This summer, I worked at Metropolitan Public Defender as a research and writing law student. My position consisted of working with both criminal attorneys as well as attorneys within the community law division. For the criminal cases, I wrote motions to suppress, motions for judgment of acquittal, reviewed police reports and discovery files, and attended quite a few trials, often meeting the clients whose cases I worked on. I was afforded the opportunity to work on a wide array of criminal issues, ranging from possession of a controlled substance to criminally negligent homicide. Aside from case work, I was also tasked with writing memos concerning topics such as the admissibility of electronic communications in trials, as well as how the Confrontation Clause applies to a case regarding a co-defendant’s statements in a case concerning conspiracy to commit murder.  In addition to casework and memos concerning MPD’s clients, I was also able to take a few trips to MacLaren Youth Correctional Facility, where I assisted with providing legal information for the youth who recently arrived to the facility, as well as worked on Post-Conviction relief for some of the more established youth.

In the community law division, I worked primarily on motions to waive fines and fees and motions to reduce felonies to misdemeanors. This aspect of my summer work exposed me to a great amount of client interaction. In order to draft these motions, I had to meet with clients one-on-one and discuss their personal history as well as the trajectory of their current case. In connection with the Community Law division, I attended Legal Services Day, a program in which we helped hundreds of clients expunge their records and waive hundreds of thousands of dollars in fines and fees, removing substantial barriers in their attempt in moving forward with their lives.

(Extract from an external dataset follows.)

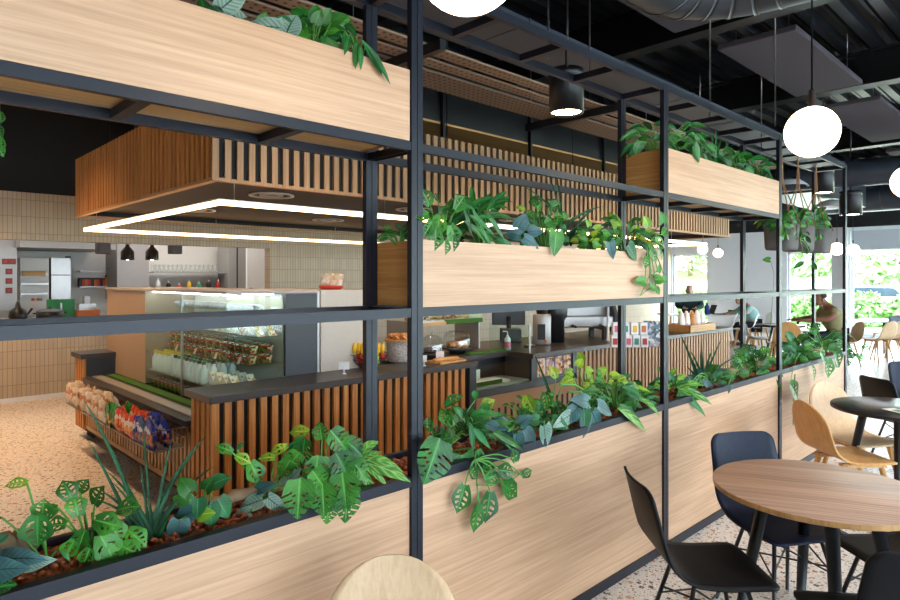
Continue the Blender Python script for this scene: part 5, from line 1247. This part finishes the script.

A few highlights of my summer included working on a very sensitive Motion to Reopen for an undocumented client who was facing deportation. Another highlight of the summer was traveling to Salem, where we lobbied the legislature to pass an extremely important bill that concerned funding for the public defense system in Oregon which was found to be unconstitutional.

Receiving the PILP stipend allowed me to work in the field in which I am passionate without having to worry about financial obligations during the summer. With the PILP stipend, my passion for working in the public interest field (more specifically, public defense) was solidified, and I felt as though I could focus all of my energy into serving the indigent clients within the community.